* start Dataset excerpts *

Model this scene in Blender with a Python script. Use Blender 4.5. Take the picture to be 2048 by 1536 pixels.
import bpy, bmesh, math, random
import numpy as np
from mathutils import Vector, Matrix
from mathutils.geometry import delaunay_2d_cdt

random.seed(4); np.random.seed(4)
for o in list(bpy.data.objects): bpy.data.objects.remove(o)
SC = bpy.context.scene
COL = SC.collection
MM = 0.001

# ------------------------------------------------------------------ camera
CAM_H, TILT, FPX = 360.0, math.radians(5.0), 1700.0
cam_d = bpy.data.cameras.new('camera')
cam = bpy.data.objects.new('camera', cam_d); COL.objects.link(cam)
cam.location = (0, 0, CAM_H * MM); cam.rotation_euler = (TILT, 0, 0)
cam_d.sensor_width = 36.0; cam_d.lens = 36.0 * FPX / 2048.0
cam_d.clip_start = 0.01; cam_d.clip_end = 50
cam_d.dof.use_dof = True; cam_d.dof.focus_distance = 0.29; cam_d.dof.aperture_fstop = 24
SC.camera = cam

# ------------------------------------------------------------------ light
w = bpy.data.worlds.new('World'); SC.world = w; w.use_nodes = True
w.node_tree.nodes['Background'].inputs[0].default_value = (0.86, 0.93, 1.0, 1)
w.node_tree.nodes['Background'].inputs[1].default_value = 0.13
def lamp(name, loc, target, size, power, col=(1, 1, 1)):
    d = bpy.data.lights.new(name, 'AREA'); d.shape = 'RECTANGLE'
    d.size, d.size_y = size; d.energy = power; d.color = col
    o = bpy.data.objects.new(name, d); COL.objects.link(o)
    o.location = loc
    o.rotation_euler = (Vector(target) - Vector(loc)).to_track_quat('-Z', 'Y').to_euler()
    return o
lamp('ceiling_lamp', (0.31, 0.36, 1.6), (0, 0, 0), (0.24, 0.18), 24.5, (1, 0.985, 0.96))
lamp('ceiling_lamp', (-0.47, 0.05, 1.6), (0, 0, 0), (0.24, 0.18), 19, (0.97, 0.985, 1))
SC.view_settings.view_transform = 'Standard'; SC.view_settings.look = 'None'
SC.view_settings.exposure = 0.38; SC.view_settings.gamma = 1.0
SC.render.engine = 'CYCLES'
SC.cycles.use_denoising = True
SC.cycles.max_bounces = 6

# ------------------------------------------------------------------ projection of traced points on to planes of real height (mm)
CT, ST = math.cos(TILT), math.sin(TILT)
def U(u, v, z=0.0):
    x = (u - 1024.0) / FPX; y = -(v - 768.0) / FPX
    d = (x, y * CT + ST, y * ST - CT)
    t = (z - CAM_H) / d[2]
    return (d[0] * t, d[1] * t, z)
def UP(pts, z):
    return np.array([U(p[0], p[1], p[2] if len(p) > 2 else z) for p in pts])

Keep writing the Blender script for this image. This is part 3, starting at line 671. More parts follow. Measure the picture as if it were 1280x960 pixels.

* end Dataset excerpts *

- **What you will do**: Print from the first line through the line that contains "SC.camera = cam", please, including both, and leave out every line outside that stretch.

- **Exercise result**:
Model this scene in Blender with a Python script. Use Blender 4.5. Take the picture to be 2048 by 1536 pixels.
import bpy, bmesh, math, random
import numpy as np
from mathutils import Vector, Matrix
from mathutils.geometry import delaunay_2d_cdt

random.seed(4); np.random.seed(4)
for o in list(bpy.data.objects): bpy.data.objects.remove(o)
SC = bpy.context.scene
COL = SC.collection
MM = 0.001

# ------------------------------------------------------------------ camera
CAM_H, TILT, FPX = 360.0, math.radians(5.0), 1700.0
cam_d = bpy.data.cameras.new('camera')
cam = bpy.data.objects.new('camera', cam_d); COL.objects.link(cam)
cam.location = (0, 0, CAM_H * MM); cam.rotation_euler = (TILT, 0, 0)
cam_d.sensor_width = 36.0; cam_d.lens = 36.0 * FPX / 2048.0
cam_d.clip_start = 0.01; cam_d.clip_end = 50
cam_d.dof.use_dof = True; cam_d.dof.focus_distance = 0.29; cam_d.dof.aperture_fstop = 24
SC.camera = cam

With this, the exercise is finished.